O cartaz escrito à mão na virada da esquina me assaltou: “hoje frango com quiabo arroz feijão angu salada”. Salivei e passei direto, tinha um compromisso desagradável com a cadeira do dentista – embora o dentista, o Chico, seja ele mesmo um boa praça. Mas a cadeira se sobrepõe.
No retorno, uma passada na loja do Tuka para deixar um livro pro Lução, um artista de verdade. Impossível sair de mãos abanando das muralhas de malha onde se encastela o cabeludo roqueiro. Entrei com livro, saí com camisa cinza do Metallica.
Olhei a hora e já era possível almoçar. “hoje frango com quiabo arroz feijão angu salada”. Um homem não deve se furtar a chance de comer comida de verdade, e um cronista não pode perder a oportunidade de roubar aos outros alguma história. Minhas ideias são todas dos outros. Sou o larápio da mesa ao lado. O gatuno atrás da porta. Pivete menor entre todos os punguistas de palavras.
Adentrei o bar duplamente faminto: do PF e do imponderável que pousa na vida presencial, como se convencionou dizer. Pois há outra, remota, on-line, virtual, sem cheiros ou sabores, sem veias aparentes, que não dá sangue nem enche barriga. Fiz o pedido e aprumei as orelhas, papel pega-moscas à espera de causos voadores.
Ao fundo do botequim, emoldurado por caixas de Antarctica, um casal de velhos dividia uma Coca-Cola. Do lado de fora, três homens fumavam e bebiam cerveja, abrindo o apetite. Na mesa ao lado, um negro muito forte também aguardava seu pedido. Atrás do balcão, uma criança ouvia ordens da mãe que preparava os pratos no segundo andar.
Todos pareciam se conhecer. E a conversa ao longo de meia hora não saiu do cerco. “Olha o que tá no Insta da fulana.” “Viu o que beltrano postou no Face?” “Cadê o menino pra entregar a marmita? Tá jogando joguinho no computador, aposto.” “Só fica jogando o dia inteiro.” “Vai ficar com problema nas vistas.” “Agora eu só escuto jogo no celular. Meu filho ensinou.” “Recebi no zap, olha aqui.”

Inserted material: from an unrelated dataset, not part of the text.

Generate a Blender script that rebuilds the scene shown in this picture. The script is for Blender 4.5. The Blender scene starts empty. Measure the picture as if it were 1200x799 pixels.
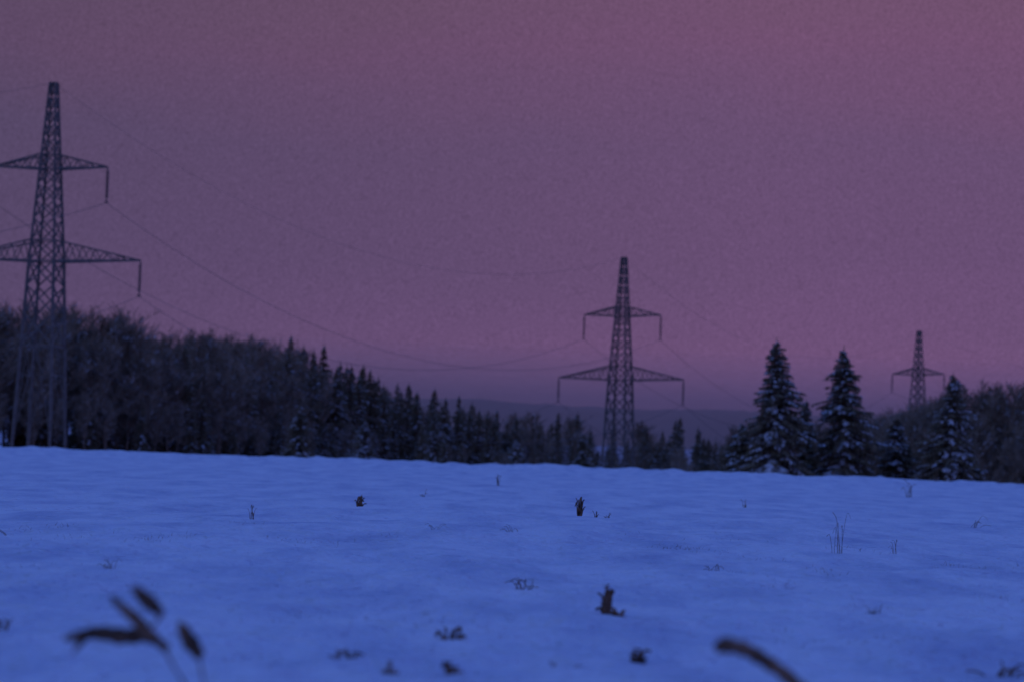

Fui devorando o frango com quiabo arroz feijão angu salada hoje não e a prosa de tom cibernético se derramava pelo ambiente. Onde um mágico aposentado fazendo truques com moedas? Onde um músico cego? Uma ex-rainha de bateria? Um matiense que conheceu Juscelino? Apenas a zap, face, insta resumiram-se os almoços em botequins do centro da cidade? O que pode um pirata de existências alheias saquear em tal recinto?
Paguei minha conta, agradeci pela comida e parti, a roupa limpa, nem odor de fritura emanava da cozinha. A vida presencial contaminada da outra vida, aquela remota, on-line, virtual, sem cheiros ou sabores, sem veias aparentes, que não dá sangue nem enche barriga.